A team from Duke University and the University of South Carolina that includes one Indian-origin student has unveiled a new smartphone app that can automatically tag photos.

The system works by taking advantage of the multiple sensors on a mobile phone, as well as those of other mobile phones in the vicinity.

Dubbed TagSense, the new app offers “greater sophistication” in tagging photos than Apple’s iPhoto and Google’s Picasa, its developers say. “In our system, when you take a picture with a phone, at the same time it senses the people and the context by gathering information from all the other phones in the area,” said Xuan Bao, a Ph.D. student in computer science at Duke who received his master’s degree at Duke in electrical and computer engineering.

Bao and Chuan Qin, a visiting graduate student from USC, developed the app working with Romit Roy Choudhury, assistant professor of electrical and computer engineering at Duke’s Pratt School of Engineering. “Phones have many different kinds of sensors that you can take advantage of,” Qin said. “They collect diverse information like sound, movement, location and light. By putting all that information together, you can sense the setting of a photograph and describe its attributes.”
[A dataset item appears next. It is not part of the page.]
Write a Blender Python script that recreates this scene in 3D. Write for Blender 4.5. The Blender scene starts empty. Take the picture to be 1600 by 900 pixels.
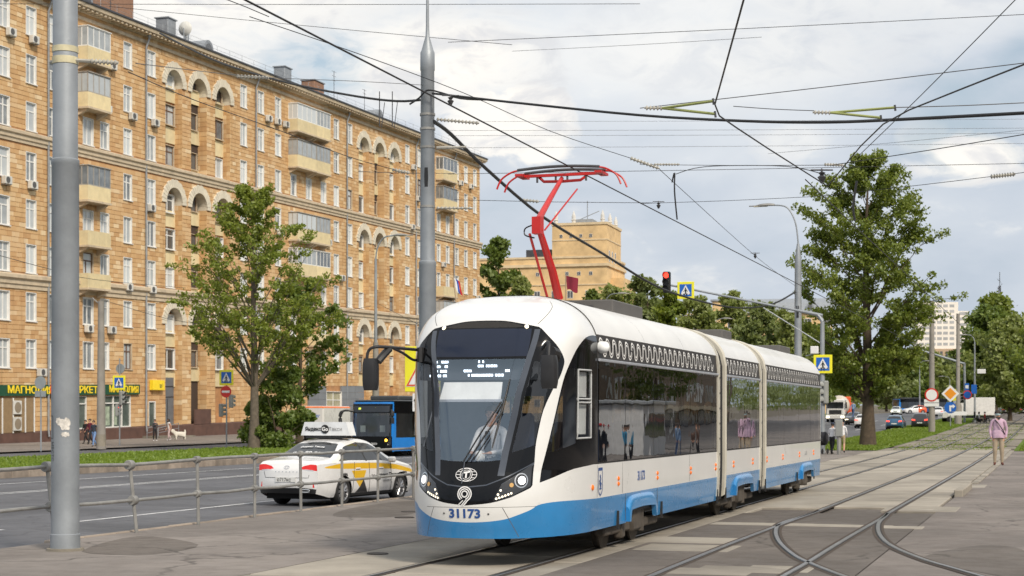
import bpy, bmesh, math, random
import numpy as np
from mathutils import Vector, Matrix
from mathutils.geometry import delaunay_2d_cdt

rnd = random.Random(7)
SC = bpy.context.scene
COL = SC.collection

# ------------------------------------------------------------------ camera, sky, sun
TH = math.atan(850 / 2600.0)          # heading of the street to the right of the view axis
SN, CS = math.sin(TH), math.cos(TH)
FPX, HOR, EYE = 2600.0, 651.0, 2.05

cam = bpy.data.cameras.new('camera')
cam.sensor_width = 36.0
cam.lens = FPX / 1600.0 * 36.0
cam.shift_y = (HOR - 450.0) / 1600.0
cam.clip_start, cam.clip_end = 0.5, 9000.0
cam.dof.use_dof = True
cam.dof.focus_distance = 25.0
cam.dof.aperture_fstop = 4.5
camo = bpy.data.objects.new('camera', cam)
COL.objects.link(camo)
camo.location = (0, 0, EYE)
camo.rotation_euler = (math.radians(90), 0, 0)
SC.camera = camo

SUN_EL, SUN_AZ = math.radians(40), math.radians(150)     # azimuth from +Y towards +X: behind the camera, to the right
sd = Vector((math.sin(SUN_AZ) * math.cos(SUN_EL), math.cos(SUN_AZ) * math.cos(SUN_EL), math.sin(SUN_EL)))
sun = bpy.data.lights.new('sun', 'SUN')
sun.energy = 2.6
sun.angle = math.radians(10)
sun.color = (1.0, 0.90, 0.76)
suno = bpy.data.objects.new('sun', sun)
COL.objects.link(suno)
suno.rotation_euler = sd.to_track_quat('Z', 'Y').to_euler()

world = bpy.data.worlds.new('World')
SC.world = world
world.use_nodes = True
SC.view_settings.view_transform = 'Standard'
SC.view_settings.look = 'None'
SC.view_settings.gamma = 1.0
SC.view_settings.use_curve_mapping = False
SC.view_settings.exposure = 0.36
SC.cycles.max_bounces = 8
SC.cycles.transparent_max_bounces = 24
SC.cycles.caustics_reflective = False
SC.cycles.caustics_refractive = False
SC.cycles.use_denoising = True


class NT:
    """tiny helper for node trees"""
    def __init__(self, tree):
        self.t = tree
        self.n = tree.nodes
        self.l = tree.links

    def node(self, typ, **kw):
        nd = self.n.new(typ)
        for k, v in kw.items():
            if k.startswith('i_'):
                nd.inputs[k[2:].replace('_', ' ')].default_value = v
            else:
                setattr(nd, k, v)
        return nd

    def link(self, a, b):
        self.l.new(a, b)

    def val(self, x, sock):
        if hasattr(x, 'is_output'):
            self.l.new(x, sock)
        else:
            sock.default_value = x

    def math(self, op, a, b=0.0, c=None, clamp=False):
        nd = self.n.new('ShaderNodeMath')
        nd.operation = op
        nd.use_clamp = clamp
        self.val(a, nd.inputs[0])
        self.val(b, nd.inputs[1])
        if c is not None:
            self.val(c, nd.inputs[2])
        return nd.outputs[0]

    def mix(self, f, a, b, blend='MIX'):
        nd = self.n.new('ShaderNodeMix')
        nd.data_type = 'RGBA'
        nd.blend_type = blend
        self.val(f, nd.inputs[0])
        for x, s in ((a, nd.inputs[6]), (b, nd.inputs[7])):
            if hasattr(x, 'is_output'):
                self.l.new(x, s)
            else:
                s.default_value = (*x, 1.0) if len(x) == 3 else x
        return nd.outputs[2]

    def noise(self, vec, scale, detail=3.0, rough=0.5, dist=0.0):
        nd = self.n.new('ShaderNodeTexNoise')
        nd.inputs['Scale'].default_value = scale
        nd.inputs['Detail'].default_value = detail
        nd.inputs['Roughness'].default_value = rough
        nd.inputs['Distortion'].default_value = dist
        if vec is not None:
            self.l.new(vec, nd.inputs['Vector'])
        return nd.outputs['Fac']

    def maprange(self, x, a, b, c=0.0, d=1.0, smooth=True):
        nd = self.n.new('ShaderNodeMapRange')
        nd.interpolation_type = 'SMOOTHSTEP' if smooth else 'LINEAR'
        self.val(x, nd.inputs[0])
        for i, v in enumerate((a, b, c, d)):
            nd.inputs[i + 1].default_value = v
        return nd.outputs[0]

    def ramp(self, x, stops):
        nd = self.n.new('ShaderNodeValToRGB')
        el = nd.color_ramp.elements
        while len(el) < len(stops):
            el.new(0.5)
        for e, (p, c) in zip(el, stops):
            e.position = p
            e.color = (*c, 1.0)
        self.l.new(x, nd.inputs[0])
        return nd.outputs[0]


def build_sky():
    t = world.node_tree
    for n in list(t.nodes):
        t.nodes.remove(n)
    N = NT(t)
    out = N.node('ShaderNodeOutputWorld')
    sky = N.node('ShaderNodeTexSky')
    sky.sky_type = 'NISHITA'
    sky.sun_disc = False
    sky.sun_elevation = SUN_EL
    sky.sun_rotation = SUN_AZ
    sky.air_density = 1.3
    sky.dust_density = 2.5
    bg = N.node('ShaderNodeBackground')
    bg.inputs['Strength'].default_value = 0.10
    N.link(sky.outputs[0], bg.inputs['Color'])
    tc = N.node('ShaderNodeTexCoord')
    d = tc.outputs['Generated']
    sx = N.node('ShaderNodeSeparateXYZ')
    N.link(d, sx.inputs[0])
    az = N.math('ARCTAN2', sx.outputs[0], sx.outputs[1])
    el = N.math('ARCSINE', sx.outputs[2])
    # stretched coordinates: clouds flatten towards the horizon
    cb = N.node('ShaderNodeCombineXYZ')
    N.link(sx.outputs[0], cb.inputs[0])
    N.link(sx.outputs[1], cb.inputs[1])
    N.link(N.math('MULTIPLY', sx.outputs[2], 2.2), cb.inputs[2])
    v = cb.outputs[0]
    n_big = N.noise(v, 3.2, 4.0, 0.5, 0.4)
    n_mid = N.noise(v, 9.0, 6.0, 0.55, 0.3)
    n_puff = N.noise(v, 26.0, 6.0, 0.6, 0.5)
    # sheet of high cloud, grey blue below, whiter above
    tone = N.math('ADD', N.math('MULTIPLY', n_big, 0.7), N.math('MULTIPLY', n_mid, 0.5))
    tone = N.math('ADD', tone, N.math('MULTIPLY', el, 0.9))
    sheet = N.ramp(N.maprange(tone, 0.5, 0.98, smooth=False),
                   [(0.0, (0.37, 0.435, 0.52)), (0.4, (0.49, 0.535, 0.60)), (1.0, (0.67, 0.69, 0.71))])
    # coverage of the sheet (a few blue gaps)
    gap = N.maprange(N.math('ADD', N.math('MULTIPLY', n_big, 0.75), N.math('MULTIPLY', n_mid, 0.25)), 0.30, 0.46, 0.25, 0.96)

    def blob(c_az, c_el, ra, re):
        a = N.math('DIVIDE', N.math('SUBTRACT', az, c_az), ra)
        e = N.math('DIVIDE', N.math('SUBTRACT', el, c_el), re)
        return N.math('SQRT', N.math('ADD', N.math('MULTIPLY', a, a), N.math('MULTIPLY', e, e)))

    def dirn(px, py):
        return (math.atan((px - 800) / FPX), math.atan((HOR - py) / math.hypot(FPX, px - 800)))
    # a blue hole between the clouds, upper left
    hb = blob(*dirn(505, 100), 0.040, 0.020)
    hole = N.maprange(N.math('ADD', hb, N.math('MULTIPLY', N.math('SUBTRACT', n_puff, 0.5), 1.6)), 0.6, 1.15)
    gap = N.math('MULTIPLY', gap, N.maprange(hole, 0, 1, 0.25, 1.0, smooth=False))
    # cumulus heads
    cum = None
    for px, py, ra, re in ((790, 190, 0.046, 0.026), (680, 95, 0.055, 0.024), (845, 235, 0.020, 0.012), (1515, 250, 0.036, 0.016), (1235, 225, 0.024, 0.013),
                           (1440, 215, 0.016, 0.010), (240, -90, 0.14, 0.06), (1150, 80, 0.10, 0.02), (1330, -60, 0.12, 0.04)):
        soft = 1.0
        b = blob(*dirn(px, py), ra, re)
        crisp = px in (790, 845)
        b = N.math('ADD', b, N.math('MULTIPLY', N.math('SUBTRACT', n_puff, 0.5), 1.9 if crisp else 2.3))
        m = N.maprange(b, 0.72 if crisp else 0.55, 1.04 if crisp else (1.12 if py > 150 else 1.9), 1.0, 0.0)
        if px in (1235, 1150, 1330, 1440):
            m = N.math('MULTIPLY', m, 0.45)
        cum = m if cum is None else N.math('MAXIMUM', cum, m)
    wide = N.maprange(N.math('ADD', n_mid, N.math('MULTIPLY', n_puff, 0.35)), 0.78, 0.92, 0.0, 0.40)
    cum = N.math('MAXIMUM', cum, wide)
    cumcol = N.mix(N.maprange(n_puff, 0.32, 0.58), (0.62, 0.62, 0.63), (0.86, 0.825, 0.765))
    cc = N.mix(N.math('MULTIPLY', cum, 0.92), sheet, cumcol)
    bgc = N.node('ShaderNodeBackground')
    N.link(cc, bgc.inputs['Color'])
    bgc.inputs['Strength'].default_value = 1.0
    mx = N.node('ShaderNodeMixShader')
    N.link(N.math('MAXIMUM', gap, cum), mx.inputs[0])
    N.link(bg.outputs[0], mx.inputs[1])
    N.link(bgc.outputs[0], mx.inputs[2])
    N.link(mx.outputs[0], out.inputs['Surface'])


build_sky()


# ------------------------------------------------------------------ street coordinates
def zg(s):
    """height of the street, which is level by the tram and climbs gently far away"""
    if s < 60:
        return 0.0
    if s < 150:
        return 0.00007 * (s - 60) ** 2
    if s < 300:
        return 0.567 + 0.0126 * (s - 150)
    return 2.457 + 0.007 * (s - 300)


def W(s, t, z=0.0):
    return Vector((s * SN + t * CS, s * CS - t * SN, z))


def at(px, py, Y):
    return Vector(((px - 800) / FPX * Y, Y, EYE - (py - HOR) / FPX * Y))


def st(v):
    return (v.x * SN + v.y * CS, v.x * CS - v.y * SN)


def gnd(px, py, z=0.0):
    Y = FPX * (EYE - z) / (py - HOR)
    return st(Vector(((px - 800) / FPX * Y, Y, 0)))


def fac_s(px):
    a = (px - 800) / FPX
    t = -72.0
    return (-t * CS - a * t * SN) / (SN - a * CS)


# ------------------------------------------------------------------ materials
MATS = {}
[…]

By using information about the environment of a photograph, the students believe they can achieve a more accurate tagging of a particular photograph than could be achieved by facial recognition alone. For example, the phone’s built-in accelerometer can tell if a person is standing still for a posed photograph, bowling or even dancing.

Light sensors in the phone’s camera can tell if the shot is being taken indoors or outdoors on a sunny or cloudy day. The sensors can also approximate environmental conditions — such as snow or rain — by looking up the weather conditions at that time and location. The microphone can detect whether or not a person in the photograph is laughing, or quiet. All of these attributes are then assigned to each photograph, the students said.

The students envision that TagSense would most likely be adopted by groups of people, such as friends, who would “opt in,” allowing their mobile phone capabilities to be harnessed when members of the group were together. Importantly, Roy Choudhury added, TagSense would not request sensed data from nearby phones that do not belong to this group, thereby protecting users’ privacy.

The experiments were conducted using eight Google Nexus One mobile phones on more than 200 photos taken at various locations across the Duke campus.